→ **What is needed**
Set down the data below from its first line to the line holding "rng = random.Random(7)", inclusive; omit all pictures.

→ **Material**
-------

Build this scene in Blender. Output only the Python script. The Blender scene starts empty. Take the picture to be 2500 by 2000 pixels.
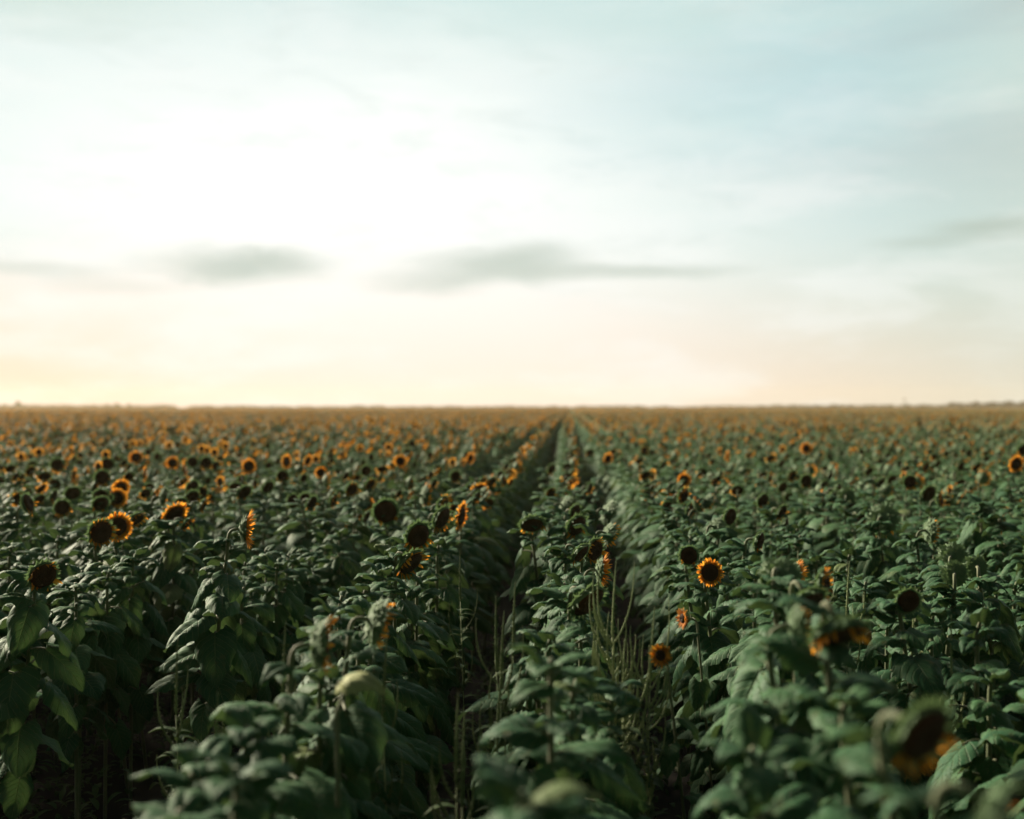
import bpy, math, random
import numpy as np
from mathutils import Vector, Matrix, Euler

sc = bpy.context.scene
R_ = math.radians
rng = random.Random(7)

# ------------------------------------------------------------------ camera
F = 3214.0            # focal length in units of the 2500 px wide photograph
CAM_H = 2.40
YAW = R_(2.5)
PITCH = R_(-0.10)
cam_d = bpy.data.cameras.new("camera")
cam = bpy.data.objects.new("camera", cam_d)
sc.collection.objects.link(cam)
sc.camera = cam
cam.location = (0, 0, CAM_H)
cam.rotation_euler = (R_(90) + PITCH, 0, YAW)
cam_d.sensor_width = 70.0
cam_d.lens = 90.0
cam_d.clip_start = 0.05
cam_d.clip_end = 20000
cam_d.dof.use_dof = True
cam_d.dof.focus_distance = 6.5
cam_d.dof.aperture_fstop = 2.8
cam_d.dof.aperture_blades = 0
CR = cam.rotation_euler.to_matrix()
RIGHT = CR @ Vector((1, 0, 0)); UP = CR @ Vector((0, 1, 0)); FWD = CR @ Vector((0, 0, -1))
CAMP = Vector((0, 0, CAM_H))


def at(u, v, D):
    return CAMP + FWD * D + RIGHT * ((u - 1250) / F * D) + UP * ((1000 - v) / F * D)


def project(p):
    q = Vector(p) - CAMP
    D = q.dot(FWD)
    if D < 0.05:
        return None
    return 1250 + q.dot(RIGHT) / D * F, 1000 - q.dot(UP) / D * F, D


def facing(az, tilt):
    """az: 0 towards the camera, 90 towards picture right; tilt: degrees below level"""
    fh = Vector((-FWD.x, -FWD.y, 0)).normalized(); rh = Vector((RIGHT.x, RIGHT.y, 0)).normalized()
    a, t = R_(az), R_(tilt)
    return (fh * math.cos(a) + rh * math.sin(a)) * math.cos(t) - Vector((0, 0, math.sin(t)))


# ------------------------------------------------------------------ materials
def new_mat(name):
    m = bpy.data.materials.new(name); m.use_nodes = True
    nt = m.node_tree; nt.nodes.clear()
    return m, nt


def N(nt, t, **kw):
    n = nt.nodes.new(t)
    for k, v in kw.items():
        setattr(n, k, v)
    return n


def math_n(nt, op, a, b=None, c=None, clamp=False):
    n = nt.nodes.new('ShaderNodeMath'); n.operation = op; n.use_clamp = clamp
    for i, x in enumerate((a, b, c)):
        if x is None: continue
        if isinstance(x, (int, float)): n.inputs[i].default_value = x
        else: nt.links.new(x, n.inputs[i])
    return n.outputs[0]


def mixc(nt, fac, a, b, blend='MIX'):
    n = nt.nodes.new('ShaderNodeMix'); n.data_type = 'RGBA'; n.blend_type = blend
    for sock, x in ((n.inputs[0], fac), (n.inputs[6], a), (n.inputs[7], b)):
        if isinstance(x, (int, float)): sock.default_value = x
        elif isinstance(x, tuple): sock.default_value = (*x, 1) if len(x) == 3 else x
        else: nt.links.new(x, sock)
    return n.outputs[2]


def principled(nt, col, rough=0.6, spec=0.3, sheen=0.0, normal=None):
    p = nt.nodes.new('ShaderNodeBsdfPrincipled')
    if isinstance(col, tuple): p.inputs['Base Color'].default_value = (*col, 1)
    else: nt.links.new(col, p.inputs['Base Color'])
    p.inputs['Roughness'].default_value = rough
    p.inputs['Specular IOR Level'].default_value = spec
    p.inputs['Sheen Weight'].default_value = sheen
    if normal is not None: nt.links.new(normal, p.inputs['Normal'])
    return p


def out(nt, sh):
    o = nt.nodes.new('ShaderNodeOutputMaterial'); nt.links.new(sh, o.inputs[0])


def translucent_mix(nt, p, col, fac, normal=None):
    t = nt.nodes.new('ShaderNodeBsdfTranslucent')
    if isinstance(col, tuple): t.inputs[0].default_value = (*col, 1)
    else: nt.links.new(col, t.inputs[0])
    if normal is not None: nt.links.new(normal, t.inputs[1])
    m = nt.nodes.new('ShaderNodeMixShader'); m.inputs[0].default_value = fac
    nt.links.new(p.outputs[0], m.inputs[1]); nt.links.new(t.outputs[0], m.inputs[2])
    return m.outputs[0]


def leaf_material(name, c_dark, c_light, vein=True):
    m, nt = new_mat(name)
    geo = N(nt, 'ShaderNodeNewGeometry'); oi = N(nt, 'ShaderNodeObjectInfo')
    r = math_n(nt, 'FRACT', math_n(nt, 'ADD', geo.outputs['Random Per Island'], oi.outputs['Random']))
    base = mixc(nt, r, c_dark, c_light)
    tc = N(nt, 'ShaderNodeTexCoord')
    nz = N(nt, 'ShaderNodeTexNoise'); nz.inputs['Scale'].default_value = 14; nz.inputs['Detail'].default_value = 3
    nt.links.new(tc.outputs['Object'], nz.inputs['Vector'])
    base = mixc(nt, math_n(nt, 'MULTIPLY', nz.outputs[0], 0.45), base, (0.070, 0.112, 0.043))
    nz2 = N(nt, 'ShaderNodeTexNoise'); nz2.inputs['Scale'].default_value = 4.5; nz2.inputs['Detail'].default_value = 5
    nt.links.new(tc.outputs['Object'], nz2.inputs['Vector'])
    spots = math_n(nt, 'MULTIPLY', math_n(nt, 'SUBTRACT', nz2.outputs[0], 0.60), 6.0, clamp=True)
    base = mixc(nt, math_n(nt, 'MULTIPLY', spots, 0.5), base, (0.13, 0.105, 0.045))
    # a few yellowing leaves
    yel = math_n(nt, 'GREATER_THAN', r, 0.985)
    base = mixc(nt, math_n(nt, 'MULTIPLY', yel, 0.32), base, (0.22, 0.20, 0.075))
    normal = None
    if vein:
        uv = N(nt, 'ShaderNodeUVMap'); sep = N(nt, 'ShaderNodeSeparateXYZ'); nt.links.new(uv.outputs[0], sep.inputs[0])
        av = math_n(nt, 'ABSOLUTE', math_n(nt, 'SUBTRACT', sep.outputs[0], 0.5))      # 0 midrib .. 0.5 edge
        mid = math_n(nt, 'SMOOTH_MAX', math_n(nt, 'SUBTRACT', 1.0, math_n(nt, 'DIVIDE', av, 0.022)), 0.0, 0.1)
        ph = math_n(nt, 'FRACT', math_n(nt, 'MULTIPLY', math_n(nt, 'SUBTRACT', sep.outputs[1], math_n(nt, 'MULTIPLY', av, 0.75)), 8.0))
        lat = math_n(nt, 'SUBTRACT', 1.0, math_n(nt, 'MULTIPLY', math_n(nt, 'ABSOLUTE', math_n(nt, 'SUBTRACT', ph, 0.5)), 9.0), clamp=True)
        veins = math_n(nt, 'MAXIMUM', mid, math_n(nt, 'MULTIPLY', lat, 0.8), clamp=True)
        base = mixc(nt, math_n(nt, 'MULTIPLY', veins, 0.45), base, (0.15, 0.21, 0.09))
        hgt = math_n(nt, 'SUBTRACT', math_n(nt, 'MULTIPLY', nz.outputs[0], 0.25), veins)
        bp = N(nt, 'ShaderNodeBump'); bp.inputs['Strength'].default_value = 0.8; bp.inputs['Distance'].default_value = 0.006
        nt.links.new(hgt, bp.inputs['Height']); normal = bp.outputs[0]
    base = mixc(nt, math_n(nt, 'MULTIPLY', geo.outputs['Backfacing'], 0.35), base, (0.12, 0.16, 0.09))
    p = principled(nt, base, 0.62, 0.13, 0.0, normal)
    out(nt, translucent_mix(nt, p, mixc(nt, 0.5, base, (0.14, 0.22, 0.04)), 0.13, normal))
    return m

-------

→ **Full response**
Build this scene in Blender. Output only the Python script. The Blender scene starts empty. Take the picture to be 2500 by 2000 pixels.
import bpy, math, random
import numpy as np
from mathutils import Vector, Matrix, Euler

sc = bpy.context.scene
R_ = math.radians
rng = random.Random(7)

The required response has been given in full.